ワークシートに、自分にとって愛を感じた実体験での愛情表現を記入し、①〜⑤のどの愛情表現に当てはまるかを考え、優先順位をつけていきます。
そして、そのうち優先順位が高い1番目と2番目を同じグループの人に聞いてもらい、用意された言葉の中からピッタリくる言葉をチームメイトから選んでもらいます。
そして、その言葉にピンときたら、自分が大切にしたい言葉として、記入します。
例えば、頭を撫でてもらう行為が好き!となったら、「親密さ」や「ふれあい」などのキーワードを選び、伝えます。
発表者は、頭を撫でられるという愛情表現の裏に、相手との親密さを感じられること、ふれあいが自分にとって大切だということを理解します。
このように、愛情表現そのものではなく、その表現によって自分が大切にしていきたい価値観や考えを意識していきます。
私のチームでは、上質な時間を一緒に過ごすことで愛情を感じる方が多くいましたが、
その言葉の真意が「成長」「刺激」からくる人もいれば、「理解すること」「理解してもらう」から来る人もいました。
同じ愛情表現でも、大切にしているものが違うと、時にすれ違ってしまうことがあるかもしれません。
相手と自分は違う。
だから、常にコミュニケーションを取りながらお互いに心地よい関係を築いていくことが大切なんだと思いました。
◆大切なこと
きのコさんが今のような生き方になったきっかけに「ありのままの自分を受け止めてもらったこと」があります。
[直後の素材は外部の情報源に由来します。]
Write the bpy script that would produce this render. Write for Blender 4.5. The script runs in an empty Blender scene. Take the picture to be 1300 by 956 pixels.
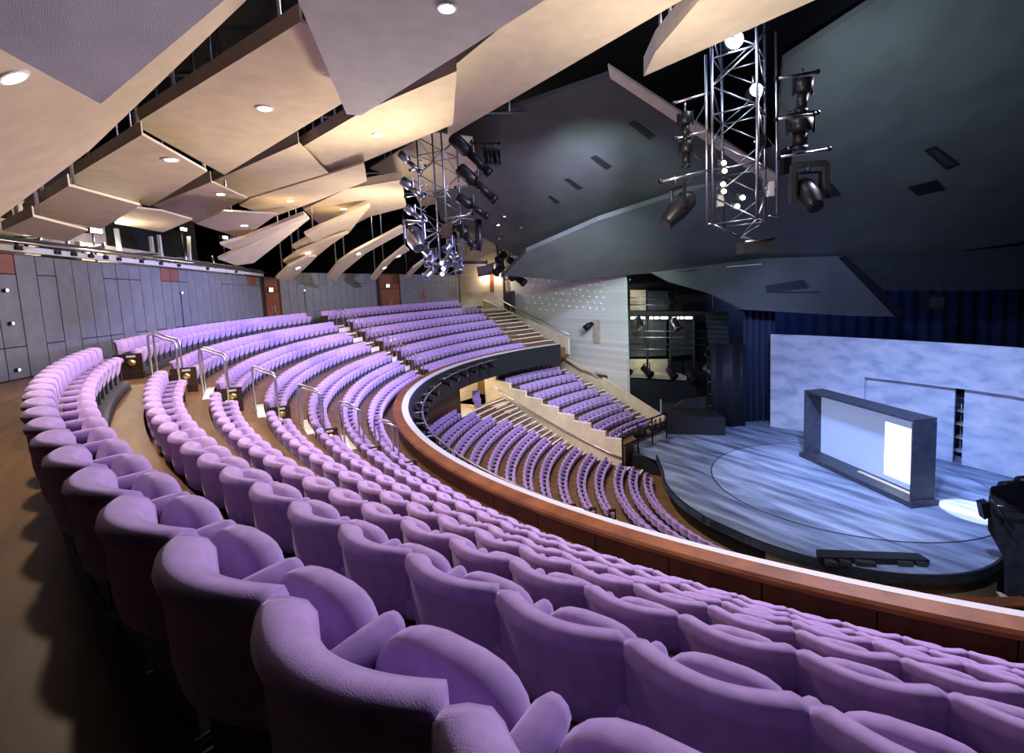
import bpy, bmesh, math, random
from mathutils import Vector, Matrix
random.seed(7)
sc = bpy.context.scene
COL = sc.collection
PI = math.pi

# ---------------------------------------------------------------- camera
EYE = Vector((0.0, 0.0, 9.8))            # metres; stage floor is z = 0
FPX, PITCH, ROLL = 627.0, 0.1016, -0.0509
FWD = Vector((0, math.cos(PITCH), -math.sin(PITCH)))
UPV = Vector((0, math.sin(PITCH), math.cos(PITCH)))
cr, sr = math.cos(ROLL), math.sin(ROLL)
CR = Vector((1, 0, 0)) * cr + UPV * sr
CU = Vector((1, 0, 0)) * -sr + UPV * cr
cam = bpy.data.cameras.new('camera')
camo = bpy.data.objects.new('camera', cam)
COL.objects.link(camo)
M3 = Matrix((CR, CU, -FWD)).transposed()
camo.matrix_world = Matrix.Translation(EYE) @ M3.to_4x4()
cam.sensor_width = 36.0
cam.sensor_fit = 'HORIZONTAL'
cam.lens = 36.0 * FPX / 1300.0
cam.shift_y = -45.0 / 1300.0
cam.clip_start, cam.clip_end = 0.05, 300
sc.camera = camo

# ---------------------------------------------------------------- world, exposure
W = bpy.data.worlds.new('world')
sc.world = W
W.use_nodes = True
W.node_tree.nodes['Background'].inputs[0].default_value = (0.35, 0.42, 0.62, 1)
W.node_tree.nodes['Background'].inputs[1].default_value = 0.035
sc.view_settings.view_transform = 'Standard'
sc.view_settings.look = 'None'
sc.view_settings.gamma = 1
sc.view_settings.exposure = 0.55
sc.view_settings.use_curve_mapping = False

# ---------------------------------------------------------------- lights
def light(kind, loc, power, color, aim=None, size=0.15, angle=90, blend=0.5, shape_y=None):
    l = bpy.data.lights.new('lamp_light', kind)
    l.energy = power
    l.color = color
    if kind == 'AREA':
        l.size = size
        if shape_y:
            l.shape = 'RECTANGLE'
            l.size_y = shape_y
    else:
        l.shadow_soft_size = size
    if kind == 'SPOT':
        l.spot_size = math.radians(angle)
        l.spot_blend = blend
    o = bpy.data.objects.new('lamp_light', l)
    COL.objects.link(o)
    o.location = loc
    if aim is not None:
        o.rotation_euler = (Vector(aim) - Vector(loc)).to_track_quat('-Z', 'Y').to_euler()
    return o
WARM, COOL, BLUE = (1.0, 0.83, 0.62), (0.86, 0.88, 1.0), (0.42, 0.55, 1.0)
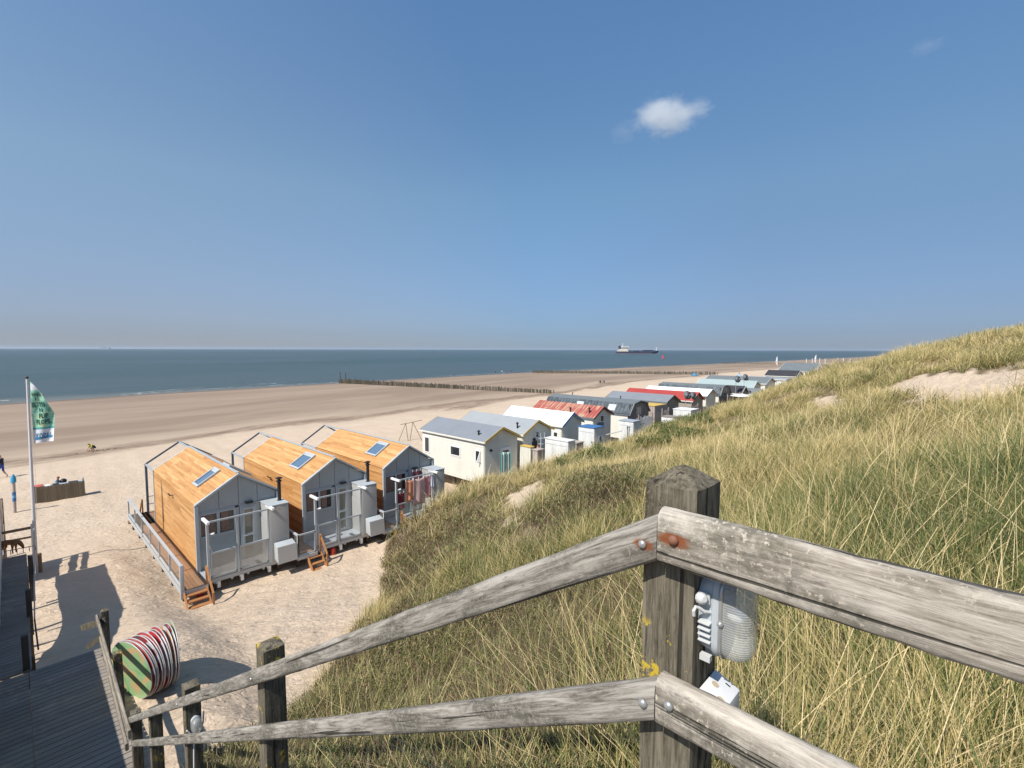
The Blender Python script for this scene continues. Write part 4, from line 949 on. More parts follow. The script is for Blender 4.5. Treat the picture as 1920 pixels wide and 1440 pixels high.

複数の人が好きだということを周りに隠し、自分を偽り続けた中で「あなたはあなたのままで良い」とパートナーに言ってもらえたことで、自分を肯定できるようになりました。
目の前にいる相手と私の考え方は違う。
自分と違う考えを聞いたときに、「理解できない」と扉を閉ざすのでなく、「どうしてこの人は、そう思うのかな?なるほど、そういう考え方もあるかもね。」
このやりとりがあるだけで、救われる想いはたくさんあると思いました。
それでも、なかなか違いを理解するのは難しいものです。
現に私も、ポリアモリーと聞いて、
私とはまったく違う考えの人だと勝手に決めつけていました。
でも、正直にパートナーと向き合い、良い関係を築いていきたいという想い聞き、誠実にパートナーと向き合っていることが伝わりました。
何より、今の方が幸せだと話すきのコさんを見て、自分の気持ちを言葉にできるって大切なんだと改めて考えることができました。
コミュニケーションの対義語は、拒絶なのかもしれません。
誠実に相手と向き合う姿勢は、パートナーだけでなく、子供や親子、友達関係にも共通しています。
大切な人が今どんなことを思っているか。
相手と自分ものさしを並べてみて、話してみる。
心地よいパートナーシップを知るために、まずは自分の声に耳を傾けたいと思いました。